# DATA SEGMENT:
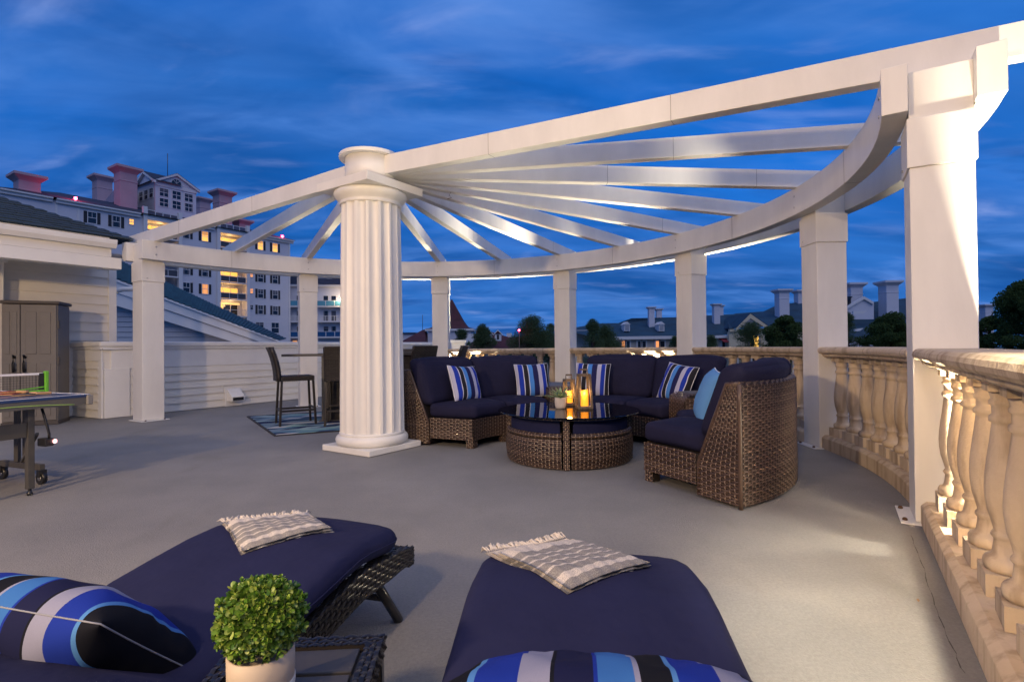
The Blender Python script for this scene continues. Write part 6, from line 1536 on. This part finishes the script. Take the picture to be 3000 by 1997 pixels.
for i in (-1, 1):
    for j in (-1, 1):
        m = MB(); p = sc+sx3*i*(SW_-.02)+sy3*j*(SD_-.02); m.box(p+z3*(TZ/2-.02), (.018, .018, TZ/2-.021), sx3, sy3); m.build('leg', WICKERB, sb, .004)
tpc = at(765, 1806, 1.12); tb = np.array((tpc[0], tpc[1], TZ-.003))
tb_ = thing('topiary', 'round boxwood topiary in a pale taupe pot on the side table', 'plant', tuple(tb))
POT = mat('taupe_ceramic', (.46, .38, .30), .55, noise=.04, nscale=10); 
zt_ = tpc[2]-.066
m = MB(); m.lathe([(.054, TZ-.002), (.058, TZ), (.064, TZ+.02), (.0655, TZ+.06), (.0655, zt_), (.061, zt_+.001), (.060, zt_-.02), (0, zt_-.02)], tb[:2], 48); pot = m.build('pot', POT, tb_)
m = MB(); m.lathe([(.0545, TZ-.0025), (.0585, TZ-.0005), (.0645, TZ+.0195), (.0662, TZ+.03), (.0662, TZ+.042), (.0655, TZ+.043)], tb[:2], 48); m.build('pot_foot_band', mat('white_glaze', (.68, .66, .62), .5), pot)
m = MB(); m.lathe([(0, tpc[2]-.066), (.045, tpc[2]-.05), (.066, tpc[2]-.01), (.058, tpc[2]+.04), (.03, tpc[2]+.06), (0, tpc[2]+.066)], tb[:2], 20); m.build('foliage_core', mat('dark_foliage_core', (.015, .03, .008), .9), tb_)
BOX = mat('boxwood_leaf', (.07, .15, .02), .42, island=((.03, .11, .02), (.10, .24, .025), (.25, .42, .04), (.50, .58, .13)), noise=.2, nscale=60, spec=.5)
def sprig(seed):
    g = np.random.default_rng(seed); m = MB()
    for k in range(6):
        a = k*2*PI/5+g.uniform(-.3, .3); lift = g.uniform(.25, .95) if k < 5 else 1.4; L = g.uniform(.014, .021); w = L*.30
        d = np.array((math.cos(a)*math.cos(lift), math.sin(a)*math.cos(lift), math.sin(lift))); s_ = np.array((-math.sin(a), math.cos(a), 0)); u = np.cross(d, s_); u = u if u[2] > 0 else -u
        vs = []
        for t, ww, cup in ((0, .12, 0), (.35, .6, -.03), (.7, 1, .02), (.92, .7, .08), (1.02, .1, .12)):
            c_ = d*L*t+u*L*cup; vs += [c_-s_*w*ww+u*w*.35*ww, c_, c_+s_*w*ww+u*w*.35*ww]
        m.add(vs, [(i*3+j, i*3+j+1, (i+1)*3+j+1, (i+1)*3+j) for i in range(4) for j in range(2)], True)
    me = m.mesh('leaf_sprig', fix=False); me.materials.append(BOX); return me
SPR = [sprig(100+k) for k in range(5)]
N = 820; restv = []; restf = []
order = []
for i in range(N):
    ph = math.acos(1-2*(i+.5)/N); th = PI*(1+5**.5)*i; d = np.array((math.cos(th)*math.sin(ph), math.sin(th)*math.sin(ph), math.cos(ph)))
    if d[2] < -.78: continue
    order.append(d)
order.sort(key=lambda d: d[1]-.35*d[2])
for i, d in enumerate(order):
    rr = .069+random.uniform(-.008, .006)+(random.uniform(.004, .014) if random.random() < .22 else 0); c_ = np.array((tpc[0], tpc[1], tpc[2]))+d*rr*np.array((1.03, 1.03, .92))
    q = (Vector(d)+Vector(rng.normal(size=3))*.25).to_track_quat('Z', 'Y'); sc_ = random.uniform(.55, .95); spin = Matrix.Rotation(random.uniform(0, 6), 4, 'Z')
    M = Matrix.Translation(Vector(c_-tb)) @ q.to_matrix().to_4x4() @ spin @ Matrix.Diagonal((sc_, sc_, sc_, 1))
    me = SPR[i % 5]
    if i < 290:
        o = obj('leaf_sprig', me, tb_); o.matrix_local = M
    else:
        b_ = len(restv); restv += [tuple(M @ v.co) for v in me.vertices]; restf += [tuple(b_+k for k in p.vertices) for p in me.polygons]
if restv:
    me = bpy.data.meshes.new('back_foliage'); me.from_pydata(restv, [], restf); me.materials.append(BOX); o = obj('back_foliage', me, tb_); o['kind'] = 'stuff'
# a few dry leaves and specks on the coating
DRY = mat('dry_leaf', (.22, .11, .05), .8)
for (px, py, s_, lb) in ((2699, 1552, .022, 'dry brown leaf on the deck beside the tall right post'), (2690, 1760, .016, 'tiny dry twig leaf on the lit patch of deck at lower right')):
    p = gp(px, py); t = MB(); a = random.uniform(0, 3); d = np.array((math.cos(a), math.sin(a), 0)); n_ = np.array((-d[1], d[0], 0))
    t.add([p-d*s_+z3*.004, p+n_*s_*.4+z3*.008, p+d*s_+z3*.006, p-n_*s_*.4+z3*.003], [(0, 1, 2, 3)]); o = t.build('dry_leaf', DRY); tag(o, lb, 'leaf')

# YOUR INSTRUCTIONS:
Write the listing out a second time exactly, dropping all images.

# FULL SOLUTION:
The Blender Python script for this scene continues. Write part 6, from line 1536 on. This part finishes the script. Take the picture to be 3000 by 1997 pixels.
for i in (-1, 1):
    for j in (-1, 1):
        m = MB(); p = sc+sx3*i*(SW_-.02)+sy3*j*(SD_-.02); m.box(p+z3*(TZ/2-.02), (.018, .018, TZ/2-.021), sx3, sy3); m.build('leg', WICKERB, sb, .004)
tpc = at(765, 1806, 1.12); tb = np.array((tpc[0], tpc[1], TZ-.003))
tb_ = thing('topiary', 'round boxwood topiary in a pale taupe pot on the side table', 'plant', tuple(tb))
POT = mat('taupe_ceramic', (.46, .38, .30), .55, noise=.04, nscale=10); 
zt_ = tpc[2]-.066
m = MB(); m.lathe([(.054, TZ-.002), (.058, TZ), (.064, TZ+.02), (.0655, TZ+.06), (.0655, zt_), (.061, zt_+.001), (.060, zt_-.02), (0, zt_-.02)], tb[:2], 48); pot = m.build('pot', POT, tb_)
m = MB(); m.lathe([(.0545, TZ-.0025), (.0585, TZ-.0005), (.0645, TZ+.0195), (.0662, TZ+.03), (.0662, TZ+.042), (.0655, TZ+.043)], tb[:2], 48); m.build('pot_foot_band', mat('white_glaze', (.68, .66, .62), .5), pot)
m = MB(); m.lathe([(0, tpc[2]-.066), (.045, tpc[2]-.05), (.066, tpc[2]-.01), (.058, tpc[2]+.04), (.03, tpc[2]+.06), (0, tpc[2]+.066)], tb[:2], 20); m.build('foliage_core', mat('dark_foliage_core', (.015, .03, .008), .9), tb_)
BOX = mat('boxwood_leaf', (.07, .15, .02), .42, island=((.03, .11, .02), (.10, .24, .025), (.25, .42, .04), (.50, .58, .13)), noise=.2, nscale=60, spec=.5)
def sprig(seed):
    g = np.random.default_rng(seed); m = MB()
    for k in range(6):
        a = k*2*PI/5+g.uniform(-.3, .3); lift = g.uniform(.25, .95) if k < 5 else 1.4; L = g.uniform(.014, .021); w = L*.30
        d = np.array((math.cos(a)*math.cos(lift), math.sin(a)*math.cos(lift), math.sin(lift))); s_ = np.array((-math.sin(a), math.cos(a), 0)); u = np.cross(d, s_); u = u if u[2] > 0 else -u
        vs = []
        for t, ww, cup in ((0, .12, 0), (.35, .6, -.03), (.7, 1, .02), (.92, .7, .08), (1.02, .1, .12)):
            c_ = d*L*t+u*L*cup; vs += [c_-s_*w*ww+u*w*.35*ww, c_, c_+s_*w*ww+u*w*.35*ww]
        m.add(vs, [(i*3+j, i*3+j+1, (i+1)*3+j+1, (i+1)*3+j) for i in range(4) for j in range(2)], True)
    me = m.mesh('leaf_sprig', fix=False); me.materials.append(BOX); return me
SPR = [sprig(100+k) for k in range(5)]
N = 820; restv = []; restf = []
order = []
for i in range(N):
    ph = math.acos(1-2*(i+.5)/N); th = PI*(1+5**.5)*i; d = np.array((math.cos(th)*math.sin(ph), math.sin(th)*math.sin(ph), math.cos(ph)))
    if d[2] < -.78: continue
    order.append(d)
order.sort(key=lambda d: d[1]-.35*d[2])
for i, d in enumerate(order):
    rr = .069+random.uniform(-.008, .006)+(random.uniform(.004, .014) if random.random() < .22 else 0); c_ = np.array((tpc[0], tpc[1], tpc[2]))+d*rr*np.array((1.03, 1.03, .92))
    q = (Vector(d)+Vector(rng.normal(size=3))*.25).to_track_quat('Z', 'Y'); sc_ = random.uniform(.55, .95); spin = Matrix.Rotation(random.uniform(0, 6), 4, 'Z')
    M = Matrix.Translation(Vector(c_-tb)) @ q.to_matrix().to_4x4() @ spin @ Matrix.Diagonal((sc_, sc_, sc_, 1))
    me = SPR[i % 5]
    if i < 290:
        o = obj('leaf_sprig', me, tb_); o.matrix_local = M
    else:
        b_ = len(restv); restv += [tuple(M @ v.co) for v in me.vertices]; restf += [tuple(b_+k for k in p.vertices) for p in me.polygons]
if restv:
    me = bpy.data.meshes.new('back_foliage'); me.from_pydata(restv, [], restf); me.materials.append(BOX); o = obj('back_foliage', me, tb_); o['kind'] = 'stuff'
# a few dry leaves and specks on the coating
DRY = mat('dry_leaf', (.22, .11, .05), .8)
for (px, py, s_, lb) in ((2699, 1552, .022, 'dry brown leaf on the deck beside the tall right post'), (2690, 1760, .016, 'tiny dry twig leaf on the lit patch of deck at lower right')):
    p = gp(px, py); t = MB(); a = random.uniform(0, 3); d = np.array((math.cos(a), math.sin(a), 0)); n_ = np.array((-d[1], d[0], 0))
    t.add([p-d*s_+z3*.004, p+n_*s_*.4+z3*.008, p+d*s_+z3*.006, p-n_*s_*.4+z3*.003], [(0, 1, 2, 3)]); o = t.build('dry_leaf', DRY); tag(o, lb, 'leaf')